* Data for this exercise *

▽

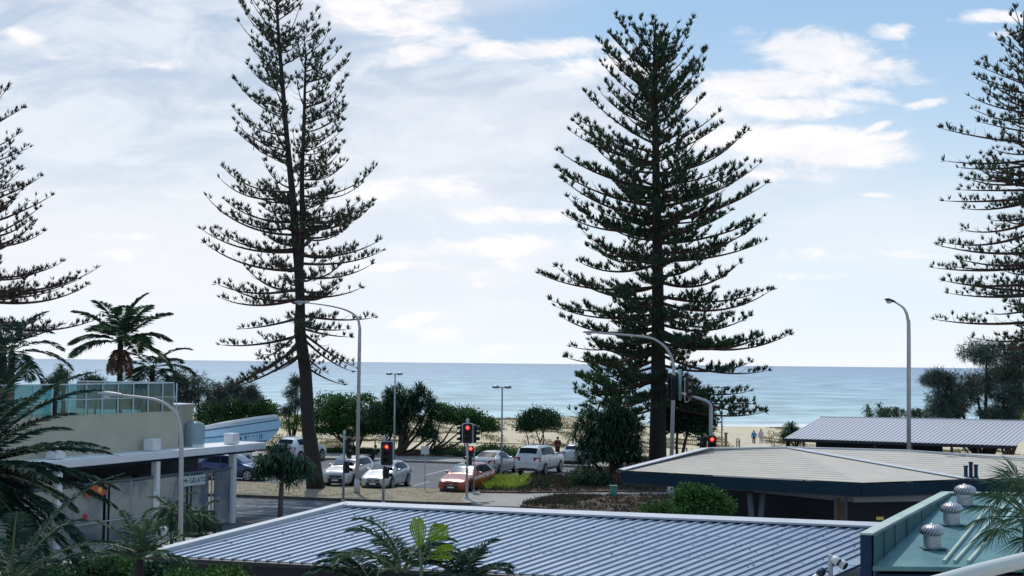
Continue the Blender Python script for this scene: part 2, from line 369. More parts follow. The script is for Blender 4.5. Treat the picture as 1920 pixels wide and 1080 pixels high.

△
▽

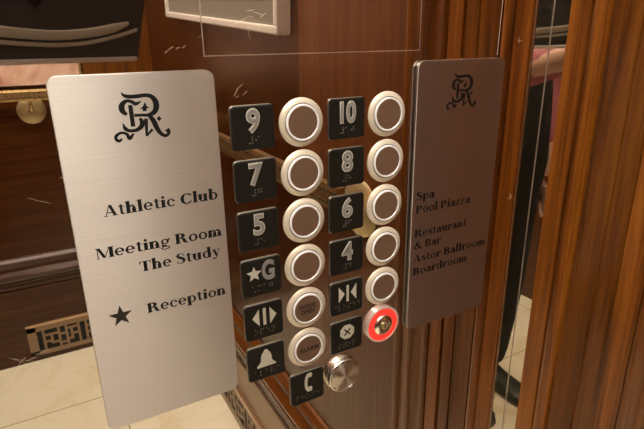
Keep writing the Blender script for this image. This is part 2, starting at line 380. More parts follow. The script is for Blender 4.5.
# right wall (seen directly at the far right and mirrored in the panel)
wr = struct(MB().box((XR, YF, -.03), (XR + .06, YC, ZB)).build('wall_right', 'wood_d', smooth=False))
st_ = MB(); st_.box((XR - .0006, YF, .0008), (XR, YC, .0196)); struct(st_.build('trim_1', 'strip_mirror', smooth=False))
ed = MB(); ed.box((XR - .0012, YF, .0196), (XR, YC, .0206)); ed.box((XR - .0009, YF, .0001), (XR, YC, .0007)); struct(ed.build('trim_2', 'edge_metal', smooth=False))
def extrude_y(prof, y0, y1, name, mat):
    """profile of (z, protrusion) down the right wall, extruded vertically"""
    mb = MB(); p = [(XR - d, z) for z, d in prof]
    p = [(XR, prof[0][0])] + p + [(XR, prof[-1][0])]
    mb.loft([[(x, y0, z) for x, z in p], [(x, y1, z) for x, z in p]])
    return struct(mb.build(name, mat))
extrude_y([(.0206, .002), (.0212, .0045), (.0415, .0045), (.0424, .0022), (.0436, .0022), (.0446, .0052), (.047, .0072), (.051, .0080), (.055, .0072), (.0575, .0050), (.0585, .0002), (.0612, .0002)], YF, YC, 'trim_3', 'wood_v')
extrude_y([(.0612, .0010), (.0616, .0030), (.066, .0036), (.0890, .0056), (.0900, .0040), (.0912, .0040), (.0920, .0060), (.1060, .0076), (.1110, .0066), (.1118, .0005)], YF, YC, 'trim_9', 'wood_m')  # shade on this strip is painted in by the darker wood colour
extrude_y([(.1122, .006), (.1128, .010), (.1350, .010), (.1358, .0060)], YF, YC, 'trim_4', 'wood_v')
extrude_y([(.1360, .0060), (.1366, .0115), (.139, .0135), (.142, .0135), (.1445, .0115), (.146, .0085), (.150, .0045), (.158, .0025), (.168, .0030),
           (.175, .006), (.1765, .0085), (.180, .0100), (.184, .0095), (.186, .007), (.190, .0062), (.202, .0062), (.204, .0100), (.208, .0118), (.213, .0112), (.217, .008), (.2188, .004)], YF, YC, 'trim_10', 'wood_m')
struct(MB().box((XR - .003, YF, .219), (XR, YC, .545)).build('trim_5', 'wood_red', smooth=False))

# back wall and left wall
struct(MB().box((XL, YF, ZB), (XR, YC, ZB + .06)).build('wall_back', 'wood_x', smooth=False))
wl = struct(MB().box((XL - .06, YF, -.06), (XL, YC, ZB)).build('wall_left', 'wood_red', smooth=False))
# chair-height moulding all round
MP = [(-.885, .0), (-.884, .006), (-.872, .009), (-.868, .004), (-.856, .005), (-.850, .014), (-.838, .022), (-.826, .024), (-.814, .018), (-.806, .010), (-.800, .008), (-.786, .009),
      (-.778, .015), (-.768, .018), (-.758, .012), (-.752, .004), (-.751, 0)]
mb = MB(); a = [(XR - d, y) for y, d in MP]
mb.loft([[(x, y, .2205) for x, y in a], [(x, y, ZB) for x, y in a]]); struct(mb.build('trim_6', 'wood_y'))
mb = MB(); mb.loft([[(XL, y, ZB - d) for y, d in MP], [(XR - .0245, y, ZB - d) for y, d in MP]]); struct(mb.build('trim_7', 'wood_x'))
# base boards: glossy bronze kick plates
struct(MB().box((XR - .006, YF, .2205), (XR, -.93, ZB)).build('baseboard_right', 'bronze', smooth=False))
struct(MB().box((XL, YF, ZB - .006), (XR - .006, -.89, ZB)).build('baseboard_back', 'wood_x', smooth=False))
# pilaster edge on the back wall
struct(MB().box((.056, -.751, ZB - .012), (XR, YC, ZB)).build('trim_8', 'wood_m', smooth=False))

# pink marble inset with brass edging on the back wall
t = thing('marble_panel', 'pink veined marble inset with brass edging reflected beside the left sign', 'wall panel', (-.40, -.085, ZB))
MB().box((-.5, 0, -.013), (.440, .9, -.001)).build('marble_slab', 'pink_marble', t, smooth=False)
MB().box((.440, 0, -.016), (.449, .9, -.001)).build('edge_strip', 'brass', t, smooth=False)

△

* What to do *
Pick out each line containing the string "script" and copy it.

* Solution *
Continue the Blender Python script for this scene: part 2, from line 369. More parts follow. The script is for Blender 4.5. Treat the picture as 1920 pixels wide and 1080 pixels high.
Keep writing the Blender script for this image. This is part 2, starting at line 380. More parts follow. The script is for Blender 4.5.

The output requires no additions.